"""
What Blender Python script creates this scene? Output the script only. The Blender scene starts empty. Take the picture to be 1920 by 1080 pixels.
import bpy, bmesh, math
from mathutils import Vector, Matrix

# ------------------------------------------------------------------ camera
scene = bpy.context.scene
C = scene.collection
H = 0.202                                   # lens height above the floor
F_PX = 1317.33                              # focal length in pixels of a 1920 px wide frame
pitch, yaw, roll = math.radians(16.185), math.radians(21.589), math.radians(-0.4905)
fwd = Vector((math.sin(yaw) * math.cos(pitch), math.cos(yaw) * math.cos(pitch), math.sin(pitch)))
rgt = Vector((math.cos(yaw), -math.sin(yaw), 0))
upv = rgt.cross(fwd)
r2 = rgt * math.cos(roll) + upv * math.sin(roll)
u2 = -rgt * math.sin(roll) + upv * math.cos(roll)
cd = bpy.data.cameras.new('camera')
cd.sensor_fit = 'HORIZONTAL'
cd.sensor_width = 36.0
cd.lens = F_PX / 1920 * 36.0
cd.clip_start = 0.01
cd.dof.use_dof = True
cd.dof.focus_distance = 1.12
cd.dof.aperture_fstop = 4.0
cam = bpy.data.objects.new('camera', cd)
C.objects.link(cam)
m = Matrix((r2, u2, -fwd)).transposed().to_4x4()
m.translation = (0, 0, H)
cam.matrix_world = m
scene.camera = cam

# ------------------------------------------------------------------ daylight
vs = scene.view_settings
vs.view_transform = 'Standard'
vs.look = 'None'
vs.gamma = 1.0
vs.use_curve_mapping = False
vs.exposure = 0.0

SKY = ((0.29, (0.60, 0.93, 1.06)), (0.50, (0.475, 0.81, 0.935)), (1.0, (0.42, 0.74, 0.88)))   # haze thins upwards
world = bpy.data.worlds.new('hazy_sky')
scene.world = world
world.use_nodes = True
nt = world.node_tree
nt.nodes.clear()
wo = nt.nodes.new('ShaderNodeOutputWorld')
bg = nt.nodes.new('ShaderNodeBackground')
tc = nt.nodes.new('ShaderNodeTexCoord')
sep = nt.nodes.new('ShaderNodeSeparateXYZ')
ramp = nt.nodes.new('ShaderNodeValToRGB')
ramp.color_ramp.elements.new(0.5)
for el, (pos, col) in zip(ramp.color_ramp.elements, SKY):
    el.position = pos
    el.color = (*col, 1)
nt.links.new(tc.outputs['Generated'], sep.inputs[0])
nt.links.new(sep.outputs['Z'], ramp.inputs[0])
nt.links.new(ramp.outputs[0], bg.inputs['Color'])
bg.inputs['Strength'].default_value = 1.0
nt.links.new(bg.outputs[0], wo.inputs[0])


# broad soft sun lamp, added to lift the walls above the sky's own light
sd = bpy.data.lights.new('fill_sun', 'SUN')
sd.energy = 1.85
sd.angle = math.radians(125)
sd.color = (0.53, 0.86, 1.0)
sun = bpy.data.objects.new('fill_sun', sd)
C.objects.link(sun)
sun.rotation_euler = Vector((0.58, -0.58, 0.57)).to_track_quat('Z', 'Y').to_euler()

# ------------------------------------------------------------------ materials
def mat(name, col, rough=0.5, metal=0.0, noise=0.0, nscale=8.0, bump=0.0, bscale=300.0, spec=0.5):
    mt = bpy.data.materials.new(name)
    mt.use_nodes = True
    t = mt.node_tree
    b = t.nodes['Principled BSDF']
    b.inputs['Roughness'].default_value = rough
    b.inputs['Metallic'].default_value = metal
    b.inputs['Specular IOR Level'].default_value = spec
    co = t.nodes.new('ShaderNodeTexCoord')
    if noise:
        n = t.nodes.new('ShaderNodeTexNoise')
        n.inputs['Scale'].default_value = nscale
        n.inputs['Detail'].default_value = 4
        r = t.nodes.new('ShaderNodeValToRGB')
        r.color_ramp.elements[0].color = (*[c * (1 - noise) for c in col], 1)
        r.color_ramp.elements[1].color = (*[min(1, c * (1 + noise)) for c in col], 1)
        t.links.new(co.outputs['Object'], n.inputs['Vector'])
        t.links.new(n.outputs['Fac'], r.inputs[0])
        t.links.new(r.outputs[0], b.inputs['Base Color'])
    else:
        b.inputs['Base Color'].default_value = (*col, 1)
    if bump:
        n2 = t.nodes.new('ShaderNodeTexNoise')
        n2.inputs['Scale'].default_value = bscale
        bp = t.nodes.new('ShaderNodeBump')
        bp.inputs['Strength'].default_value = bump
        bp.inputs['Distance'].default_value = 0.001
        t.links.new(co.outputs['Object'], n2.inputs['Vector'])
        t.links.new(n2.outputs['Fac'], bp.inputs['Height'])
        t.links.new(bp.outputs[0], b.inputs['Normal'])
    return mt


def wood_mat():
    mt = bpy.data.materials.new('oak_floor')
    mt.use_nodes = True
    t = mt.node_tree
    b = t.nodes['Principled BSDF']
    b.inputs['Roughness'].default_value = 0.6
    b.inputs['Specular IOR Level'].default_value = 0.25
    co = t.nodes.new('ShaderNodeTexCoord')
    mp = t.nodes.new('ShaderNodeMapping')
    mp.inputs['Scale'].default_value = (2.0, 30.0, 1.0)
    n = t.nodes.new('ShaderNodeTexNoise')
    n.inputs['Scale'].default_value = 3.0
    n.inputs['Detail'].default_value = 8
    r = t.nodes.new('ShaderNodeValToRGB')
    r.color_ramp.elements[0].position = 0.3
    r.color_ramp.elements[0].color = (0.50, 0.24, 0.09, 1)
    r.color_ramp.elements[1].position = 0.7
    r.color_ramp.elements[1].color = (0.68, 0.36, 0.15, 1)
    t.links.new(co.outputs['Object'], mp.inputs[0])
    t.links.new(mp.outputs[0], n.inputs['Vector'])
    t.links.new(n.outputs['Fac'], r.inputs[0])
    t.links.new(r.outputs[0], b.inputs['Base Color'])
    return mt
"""
• [Your objective]: Starting at the first line of the material above, reproduce each line exactly up to and including the line with "vs.exposure = 0.0".

• [Problem solution]:
What Blender Python script creates this scene? Output the script only. The Blender scene starts empty. Take the picture to be 1920 by 1080 pixels.
import bpy, bmesh, math
from mathutils import Vector, Matrix

# ------------------------------------------------------------------ camera
scene = bpy.context.scene
C = scene.collection
H = 0.202                                   # lens height above the floor
F_PX = 1317.33                              # focal length in pixels of a 1920 px wide frame
pitch, yaw, roll = math.radians(16.185), math.radians(21.589), math.radians(-0.4905)
fwd = Vector((math.sin(yaw) * math.cos(pitch), math.cos(yaw) * math.cos(pitch), math.sin(pitch)))
rgt = Vector((math.cos(yaw), -math.sin(yaw), 0))
upv = rgt.cross(fwd)
r2 = rgt * math.cos(roll) + upv * math.sin(roll)
u2 = -rgt * math.sin(roll) + upv * math.cos(roll)
cd = bpy.data.cameras.new('camera')
cd.sensor_fit = 'HORIZONTAL'
cd.sensor_width = 36.0
cd.lens = F_PX / 1920 * 36.0
cd.clip_start = 0.01
cd.dof.use_dof = True
cd.dof.focus_distance = 1.12
cd.dof.aperture_fstop = 4.0
cam = bpy.data.objects.new('camera', cd)
C.objects.link(cam)
m = Matrix((r2, u2, -fwd)).transposed().to_4x4()
m.translation = (0, 0, H)
cam.matrix_world = m
scene.camera = cam

# ------------------------------------------------------------------ daylight
vs = scene.view_settings
vs.view_transform = 'Standard'
vs.look = 'None'
vs.gamma = 1.0
vs.use_curve_mapping = False
vs.exposure = 0.0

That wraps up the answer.